**Task objective:**
All of the material below is to be retyped exactly.

**Data:**
┌──

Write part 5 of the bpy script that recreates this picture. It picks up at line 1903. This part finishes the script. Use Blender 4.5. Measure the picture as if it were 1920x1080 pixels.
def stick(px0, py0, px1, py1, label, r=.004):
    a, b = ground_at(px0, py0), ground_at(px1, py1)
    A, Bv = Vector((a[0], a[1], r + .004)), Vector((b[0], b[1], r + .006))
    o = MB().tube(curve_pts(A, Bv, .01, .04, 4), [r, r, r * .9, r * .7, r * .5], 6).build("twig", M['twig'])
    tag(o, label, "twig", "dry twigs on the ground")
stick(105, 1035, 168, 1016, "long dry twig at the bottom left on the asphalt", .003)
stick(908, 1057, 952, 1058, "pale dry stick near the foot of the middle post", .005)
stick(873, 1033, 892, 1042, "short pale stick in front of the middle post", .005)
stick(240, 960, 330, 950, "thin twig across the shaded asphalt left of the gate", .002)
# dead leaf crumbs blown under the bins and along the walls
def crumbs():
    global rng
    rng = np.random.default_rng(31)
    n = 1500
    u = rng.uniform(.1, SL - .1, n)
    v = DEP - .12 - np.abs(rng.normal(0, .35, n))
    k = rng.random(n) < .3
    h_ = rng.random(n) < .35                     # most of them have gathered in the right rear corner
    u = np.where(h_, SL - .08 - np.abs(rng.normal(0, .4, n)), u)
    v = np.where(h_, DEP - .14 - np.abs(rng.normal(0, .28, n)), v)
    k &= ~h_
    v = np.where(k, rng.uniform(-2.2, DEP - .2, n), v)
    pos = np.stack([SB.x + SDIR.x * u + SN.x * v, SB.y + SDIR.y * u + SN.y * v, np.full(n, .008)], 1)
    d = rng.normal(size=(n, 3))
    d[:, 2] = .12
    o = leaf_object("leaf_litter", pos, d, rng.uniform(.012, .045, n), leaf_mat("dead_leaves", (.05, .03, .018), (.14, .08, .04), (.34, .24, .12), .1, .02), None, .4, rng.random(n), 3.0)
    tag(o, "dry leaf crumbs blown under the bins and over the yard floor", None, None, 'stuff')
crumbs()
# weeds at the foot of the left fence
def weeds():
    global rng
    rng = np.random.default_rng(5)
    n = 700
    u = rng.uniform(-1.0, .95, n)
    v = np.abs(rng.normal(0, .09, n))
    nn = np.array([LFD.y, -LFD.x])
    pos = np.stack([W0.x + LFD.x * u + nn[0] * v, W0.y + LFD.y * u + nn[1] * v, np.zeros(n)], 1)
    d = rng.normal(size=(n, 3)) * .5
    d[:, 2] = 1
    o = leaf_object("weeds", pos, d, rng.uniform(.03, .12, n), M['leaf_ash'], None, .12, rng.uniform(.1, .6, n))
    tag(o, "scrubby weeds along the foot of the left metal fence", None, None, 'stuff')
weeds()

└──

**Output below:**
Write part 5 of the bpy script that recreates this picture. It picks up at line 1903. This part finishes the script. Use Blender 4.5. Measure the picture as if it were 1920x1080 pixels.
def stick(px0, py0, px1, py1, label, r=.004):
    a, b = ground_at(px0, py0), ground_at(px1, py1)
    A, Bv = Vector((a[0], a[1], r + .004)), Vector((b[0], b[1], r + .006))
    o = MB().tube(curve_pts(A, Bv, .01, .04, 4), [r, r, r * .9, r * .7, r * .5], 6).build("twig", M['twig'])
    tag(o, label, "twig", "dry twigs on the ground")
stick(105, 1035, 168, 1016, "long dry twig at the bottom left on the asphalt", .003)
stick(908, 1057, 952, 1058, "pale dry stick near the foot of the middle post", .005)
stick(873, 1033, 892, 1042, "short pale stick in front of the middle post", .005)
stick(240, 960, 330, 950, "thin twig across the shaded asphalt left of the gate", .002)
# dead leaf crumbs blown under the bins and along the walls
def crumbs():
    global rng
    rng = np.random.default_rng(31)
    n = 1500
    u = rng.uniform(.1, SL - .1, n)
    v = DEP - .12 - np.abs(rng.normal(0, .35, n))
    k = rng.random(n) < .3
    h_ = rng.random(n) < .35                     # most of them have gathered in the right rear corner
    u = np.where(h_, SL - .08 - np.abs(rng.normal(0, .4, n)), u)
    v = np.where(h_, DEP - .14 - np.abs(rng.normal(0, .28, n)), v)
    k &= ~h_
    v = np.where(k, rng.uniform(-2.2, DEP - .2, n), v)
    pos = np.stack([SB.x + SDIR.x * u + SN.x * v, SB.y + SDIR.y * u + SN.y * v, np.full(n, .008)], 1)
    d = rng.normal(size=(n, 3))
    d[:, 2] = .12
    o = leaf_object("leaf_litter", pos, d, rng.uniform(.012, .045, n), leaf_mat("dead_leaves", (.05, .03, .018), (.14, .08, .04), (.34, .24, .12), .1, .02), None, .4, rng.random(n), 3.0)
    tag(o, "dry leaf crumbs blown under the bins and over the yard floor", None, None, 'stuff')
crumbs()
# weeds at the foot of the left fence
def weeds():
    global rng
    rng = np.random.default_rng(5)
    n = 700
    u = rng.uniform(-1.0, .95, n)
    v = np.abs(rng.normal(0, .09, n))
    nn = np.array([LFD.y, -LFD.x])
    pos = np.stack([W0.x + LFD.x * u + nn[0] * v, W0.y + LFD.y * u + nn[1] * v, np.zeros(n)], 1)
    d = rng.normal(size=(n, 3)) * .5
    d[:, 2] = 1
    o = leaf_object("weeds", pos, d, rng.uniform(.03, .12, n), M['leaf_ash'], None, .12, rng.uniform(.1, .6, n))
    tag(o, "scrubby weeds along the foot of the left metal fence", None, None, 'stuff')
weeds()